Kris Tompkins on her hike up the mountain range in Patagonia, Chile. (Jimmy Chin)
Kris Tompkins on her hike up the mountain range in Patagonia, Chile. (Jimmy Chin)Jimmy Chin

There were parallels that couldn’t be denied between two couples who are not just married but incredibly intensely involved in their work. “It’s the fighting like cats in a bag club,” said Tompkins at the Q & A. “However, at night, every night, you have to turn to one another and say, ‘I love and adore you.’ I see that in these guys. Yvon always said that Japanese swords are made of this incredible steel that they work over and over and over again. That is the nature of marriage to me and living these extreme lives. And that’s what we wanted. And that’s what we got.”

Of course Chin started off eight years ago by filming his friends on a vertiginous mountainside. “That was part of the impetus of the film, that Kris had invited myself and Rick Ridgeway to come down and climb Cerro Torre there. And so we had set that time to do that. Right when we’re about to come down to do the climb, [Chilean] President Bachelet was coming to meet with Kris for the first time, and talk seriously about the parks. And I asked Kris if anybody was filming it. And she said, ‘no,’ because she wasn’t thinking so much about films or making a big deal out of it.
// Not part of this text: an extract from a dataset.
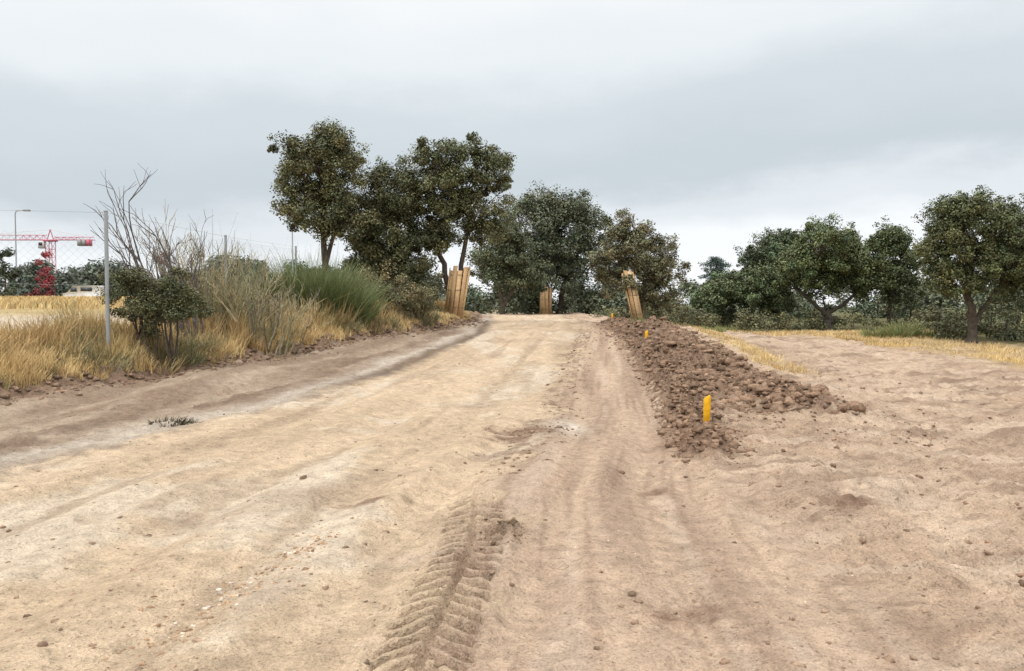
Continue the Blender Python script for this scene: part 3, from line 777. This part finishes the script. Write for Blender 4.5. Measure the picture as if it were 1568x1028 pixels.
# ---------------------------------------------------------------- white van
def van(x,y):
    z=H(x,y);W=np.array((.78,.78,.78));parts=[]
    prof=[(-2.3,.35),(-2.3,1.0),(-1.7,1.15),(-1.15,1.95),(2.2,2.0),(2.35,1.8),(2.35,.35)]
    V=[];n=len(prof)
    for sy in(-.95,.95):
        for px,pz in prof:V.append((x+px,y+sy*(1 if pz<1.3 else .88),z+pz))
    F=[(i,(i+1)%n,n+(i+1)%n,n+i) for i in range(n)]
    F+=[(0,1,2,6),(2,3,5,6),(n,n+6,n+2,n+1),(n+2,n+6,n+5,n+3)]
    V.append(((V[4][0]+V[5][0])/2,(V[4][1]+V[5][1])/2,(V[4][2]+V[5][2])/2));a=len(V)-1
    V.append(((V[n+4][0]+V[n+5][0])/2,(V[n+4][1]+V[n+5][1])/2,(V[n+4][2]+V[n+5][2])/2));b=len(V)-1
    F+=[(3,4,a,5),(n+3,n+5,b,n+4)]
    parts.append((np.array(V),np.array(F),W,0))
    V,Fb=box((x-.95,y-.93,z+1.45),(.9,.03,.5),(.7,1));parts.append((V,Fb,np.array((.03,.035,.04)),1))
    V,Fb=box((x+.6,y-.93,z+1.5),(1.4,.03,.45));parts.append((V,Fb,np.array((.03,.035,.04)),1))
    for wx in(-1.45,1.45):
        for wy in(-.93,.93):
            an=np.array([wy*.8,wy*.99,wy*1.03,wy*1.04])
            V,Fw=tube([(x+wx,y+a_,z+.33) for a_ in an],[.33,.33,.2,.01],14);parts.append((V,Fw,np.array((.03,.03,.03)),0))
    build('white_van',parts,[M_paint,M_glass])
van(-53.5,100)

# ---------------------------------------------------------------- world
w=bpy.data.worlds.new('World');scene.world=w;w.use_nodes=True
nt=w.node_tree;N=nt.nodes;Lk=nt.links;N.clear()
out=N.new('ShaderNodeOutputWorld')
sky=N.new('ShaderNodeTexSky');sky.sky_type='NISHITA';sky.sun_disc=False
EL,AZ=math.radians(58),math.radians(-140)
sky.sun_elevation=EL;sky.sun_rotation=AZ
b1=N.new('ShaderNodeBackground');b1.inputs[1].default_value=.08;Lk.new(sky.outputs[0],b1.inputs[0])
tc=N.new('ShaderNodeTexCoord');G=tc.outputs['Generated']
def mapping(s,l=(0,0,0)):
    m=N.new('ShaderNodeMapping');m.inputs['Scale'].default_value=s;m.inputs['Location'].default_value=l;Lk.new(G,m.inputs[0]);return m.outputs[0]
def wn(v,s,d=4,r=.5):
    n=N.new('ShaderNodeTexNoise');n.inputs['Scale'].default_value=s;n.inputs['Detail'].default_value=d;n.inputs['Roughness'].default_value=r;Lk.new(v,n.inputs['Vector']);return n.outputs['Fac']
def wm(op,a,b,c=None):
    n=N.new('ShaderNodeMath');n.operation=op
    for k,v in enumerate((a,b)):
        if isinstance(v,(int,float)): n.inputs[k].default_value=v
        else: Lk.new(v,n.inputs[k])
    return n.outputs[0]
sp=N.new('ShaderNodeSeparateXYZ');Lk.new(G,sp.inputs[0])
zz=sp.outputs['Z']
n1=wn(mapping((1,1,3.2),(3.1,0,0)),2.2,5);n2=wn(mapping((1,1,2.2),(7,2,1)),6,5,.6)
t=wm('ADD',zz,wm('MULTIPLY',wm('SUBTRACT',n1,.5),.14))
t=wm('ADD',t,wm('MULTIPLY',wm('SUBTRACT',n2,.5),.07))
t=wm('SUBTRACT',t,wm('MULTIPLY',sp.outputs['X'],.045))
cr=N.new('ShaderNodeValToRGB');Lk.new(t,cr.inputs[0])
cr.color_ramp.interpolation='EASE'
E=cr.color_ramp.elements
def cset(e,p,c):e.position=p;e.color=(*c,1)
cset(E[0],0,(.53,.54,.55));cset(E[1],1,(1,1,1))
for p,c in((.075,(.50,.515,.53)),(.115,(.41,.435,.455)),(.155,(.315,.348,.372)),(.22,(.345,.38,.40)),(.30,(.44,.465,.48)),(.38,(.49,.50,.51)),(.6,(.86,.86,.86))):
    e=E.new(p);cset(e,p,c)
b2=N.new('ShaderNodeBackground');b2.inputs[1].default_value=2.0;Lk.new(cr.outputs[0],b2.inputs[0])
mx=N.new('ShaderNodeMixShader');mx.inputs[0].default_value=.95
Lk.new(b1.outputs[0],mx.inputs[1]);Lk.new(b2.outputs[0],mx.inputs[2]);Lk.new(mx.outputs[0],out.inputs[0])

sl=bpy.data.lights.new('sun','SUN');sl.energy=1.3;sl.angle=math.radians(18);sl.color=(1,.96,.9)
so=bpy.data.objects.new('sun',sl);scene.collection.objects.link(so)
from mathutils import Vector
dirv=Vector((math.sin(AZ)*math.cos(EL),math.cos(AZ)*math.cos(EL),math.sin(EL)))
so.rotation_euler=dirv.to_track_quat('Z','Y').to_euler()

cam=bpy.data.cameras.new('camera');cam.lens=28;cam.sensor_width=36;cam.clip_end=8000;cam.clip_start=.05
co=bpy.data.objects.new('camera',cam);scene.collection.objects.link(co)
co.location=(0,0,1.6);co.rotation_euler=(math.radians(90-2.07),0,0)
scene.camera=co
scene.view_settings.view_transform='Standard';scene.view_settings.look='None';scene.view_settings.exposure=0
So we came down and filmed on that trip.”

Kris Tompkins wasn’t sure she wanted to participate in the movie until “Free Solo” star Alex Honnold gave her a push. “Look, I understand that Jimmy and Chai want to do this film about you guys,” he said.

“I’m jumping foot to foot,” she said. “I’m not sure.”
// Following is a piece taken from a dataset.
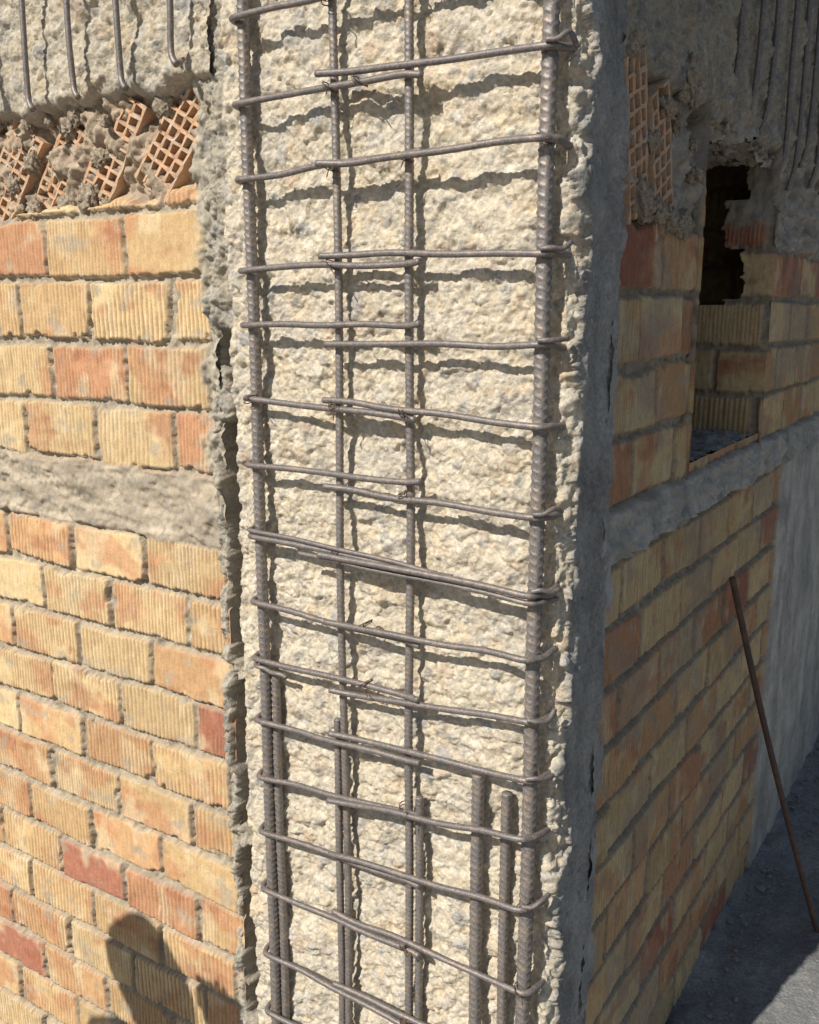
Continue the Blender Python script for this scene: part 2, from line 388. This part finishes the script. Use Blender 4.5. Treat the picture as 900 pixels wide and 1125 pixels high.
def gob(name,c,s,mat,parent,seed):
    bmm=bmesh.new(); bmesh.ops.create_icosphere(bmm,subdivisions=4,radius=1)
    co=np.array([v.co[:] for v in bmm.verts])
    n=.35*fbm(co[:,0]*1.5+seed,co[:,1]*1.5+co[:,2]*1.3,4,seed,.6)+.22*fbm(co[:,2]*4+seed,co[:,0]*4+co[:,1]*3,4,seed+5,.65)
    for v,k in zip(bmm.verts,n): v.co=Vector((v.co.x*s[0]*(1+k),v.co.y*s[1]*(1+k),v.co.z*s[2]*(1+k)))
    me=bpy.data.meshes.new(name); bmm.to_mesh(me); bmm.free(); me.materials.append(mat)
    me.polygons.foreach_set('use_smooth',[True]*len(me.polygons))
    o=link(bpy.data.objects.new(name,me),parent); o.location=c; return o
M_gob=surf_mat('site_mortar',.95,300,.25,.6,.002,base=(.43,.355,.265),crumb=.005,cs=90,speck=.25)
gr=random.Random(21)
for k in range(34):
    x=gr.uniform(-1.62,-.70); z=gr.choice([gr.uniform(1.825,1.845),gr.uniform(1.99,2.02),gr.uniform(1.83,2.0)])
    s=gr.uniform(.009,.021)
    gob('mortar_gob_%d'%k,(x,.054,z),(s*gr.uniform(.8,1.5),s*.8,s*gr.uniform(.8,1.4)),M_gob,lw,k)

# ------------------------------------------------------------ right (shaded) wall with window opening
rw=empty('brick_wall')
uu=np.concatenate([np.arange(.153,1.75,.0034),np.linspace(1.75,6,240)])
zz=np.concatenate([np.arange(-.02,2.03,.0042)])
U,V=np.meshgrid(uu,zz)
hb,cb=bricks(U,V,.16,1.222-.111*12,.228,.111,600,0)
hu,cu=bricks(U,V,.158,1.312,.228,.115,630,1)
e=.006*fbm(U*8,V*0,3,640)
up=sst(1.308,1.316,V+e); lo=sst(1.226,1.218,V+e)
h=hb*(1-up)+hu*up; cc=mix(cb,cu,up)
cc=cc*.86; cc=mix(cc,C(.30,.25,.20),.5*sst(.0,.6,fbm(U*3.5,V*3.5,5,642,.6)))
pl=sst(1.44,1.455,U+.012*fbm(V*9,U*9,4,645)); ph,pc=plaster(U,V,648,(.46,.43,.38))
pc=mix(pc,C(.27,.26,.24),.5*sst(.1,.6,fbm(U*9,V*1.6,4,649)))
pl=pl*(U<2.6)*(V<1.24)
h=h*(1-pl)+(.018+ph*1.3)*pl; cc=mix(cc,pc,pl)
bm=(1-up)*(1-lo); bh,bc=plaster(U,V,650,(.39,.37,.33))
h=h*(1-bm)+(.018+bh*2.2+.008*fbm(U*20,V*30,4,652,.6))*bm; cc=mix(cc,bc,bm)
sb=sst(.205,.172,U+.03*fbm(U*12,V*12,4,655)); so_,sc3=plaster(U,V,657,(.36,.35,.33))
h=h*(1-sb)+(.014+so_*1.5)*sb; cc=mix(cc,sc3,sb)
tp=sst(1.765,1.785,V+.020*fbm(U*10,V*10,4,660))
th=-.006+.024*fbm(U*9,V*9,5,665,.6)+.006*fbm(U*45,V*45,4,667,.65)
h=h*(1-tp)+th*tp; cc=mix(cc,full((.36,.32,.27),U.shape)*(1+.35*fbm(U*28,V*28,4,670))[...,None],tp)
Uc=.25*(U[:-1,:-1]+U[1:,1:]+U[:-1,1:]+U[1:,:-1]);Vc=.25*(V[:-1,:-1]+V[1:,1:]+V[:-1,1:]+V[1:,:-1])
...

“Do what I did: sign the contract, and then forget about it.”

And that’s what she did. When she saw the film sitting with the audience at the 2023 SXSW premiere, she was happy. “I love the story,” she said, “and these two have allowed me to fall in love with this story in a way that I can sit back and just be grateful that ‘God,’ as I say at the end of the film, ‘what a life!’” And if Doug were here, he would agree with me that the last 30 years, we’re very proud of it. But a legacy for us would be what’s happening from today forward. We have the second generation of Tompkins Conservation, and some of the third generation out here. And I hope our legacy is something you see 50 to 100 years out there. The back. That’s done.”

Up next: Chin and Vasarhelyi are finishing up their first fiction film, “Nyad” (fall, Netflix) based on the true story of swimmer Diana Nyad, who tried to swim from Cuba to Florida four times, starting when she was 28. “It’s very true to brand, about someone who can’t give up ever,” said Vasarhelyi. “Finally she did it on the fifth try when she was 64.”

“She had a 30-year, incredibly, retirement from swimming,” said Chin.

Jimmy Chin and Elizabeth Chai Vasarhelyi, directors of “Free Solo”Anne Thompson

“But she had a vibrant broadcasting career,” said Vasarhelyi. “Annette Bening was 64 when she played the part and she trained for a year. And then Jodie Foster was 60. And it’s Jodie’s first role as an openly gay woman.”

The transition from documentary filmmaking, where you’re looking at what’s in front of you, to fiction, where you’re creating what’s in front of you, wasn’t as tough as they expected. Working with the actors was easier, Chin said, than “trying to get Alex [Honnold] to do things he didn’t want to do. Those instincts of filmmaking and story and emotion and the subtext of what each scene is about? Those were all instincts that were pretty well honed. But the challenge was the number of questions you have to answer in a given day.”

They’re not giving up on documentaries just yet.